A Taste of Sage: A Novel
By: Yaffa S. Santos
“Lumi Santana is a chef with the gift of synesthesia—she can perceive a person’s emotions just by tasting their cooking. Despite being raised by a single mother who taught her that dreams and true love were silly fairy tales, she decides to take a chance and puts her heart and savings into opening a fusion restaurant in Inwood, Manhattan. The restaurant offers a mix of the Dominican cuisine she grew up with and other world cuisines that have been a source of culinary inspiration to her.”

101 Essays That Will Change The Way You Think
By: Brianna Wiest
“Brianna Wiest explores pursuing purpose over passion, embracing negative thinking, seeing the wisdom in daily routine, and becoming aware of the cognitive biases that are creating the way you see your life. This book contains never before seen pieces as well as some of Brianna’s most popular essays, all of which just might leave you thinking: this idea changed my life.”

Little Secrets
By: Jennifer Hillier
“Marin had the perfect life. Married to her college sweetheart, she owns a chain of upscale hair salons, and Derek runs his own company. They’re admired in their community and are a loving family―until their world falls apart the day their son Sebastian is taken. A year later, Marin is a shadow of herself. The FBI search has gone cold. The publicity has faded. She and her husband rarely speak. She hires a P.I. to pick up where the police left off.”

Burnout
By: Emily Nagoski & Amelia Nagoski
“Burnout. Many women in America have experienced it. What’s expected of women and what it’s really like to be a woman in today’s world are two very different things–and women exhaust themselves trying to close the gap between them. How can you “love your body” when every magazine cover has ten diet tips for becoming “your best self”? How do you “lean in” at work when you’re already operating at 110 percent and aren’t recognized for it? How can you live happily and healthily in a sexist world that is constantly telling you you’re too fat, too needy, too noisy, and too selfish?”

Maid: Hard Work, Low Pay, and a Mother’s Will to Survive
By: Stephanie Land
“At 28, Stephanie Land’s plans of breaking free from the roots of her hometown in the Pacific Northwest to chase her dreams of attending a university and becoming a writer, were cut short when a summer fling turned into an unexpected pregnancy.
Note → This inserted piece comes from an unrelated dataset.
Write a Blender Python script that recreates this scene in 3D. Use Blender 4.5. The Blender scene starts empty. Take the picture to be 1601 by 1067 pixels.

She turned to housekeeping to make ends meet, and with a tenacious grip on her dream to provide her daughter the very best life possible, Stephanie worked days and took classes online to earn a college degree, and began to write relentlessly.”

The Chain
By: Adrian McKinty
“‘You are not the first. And you will certainly not be the last.‘Rachel is now part of The Chain, an unending and ingenious scheme that turns victims into criminals—and is making someone else very rich in the process. The rules are simple, the moral challenges impossible; find the money fast, find your victim, and then commit a horrible act you’d have thought yourself incapable of just twenty-four hours ago. But what the masterminds behind The Chain know is that parents will do anything for their children. It turns out that kidnapping is only the beginning.”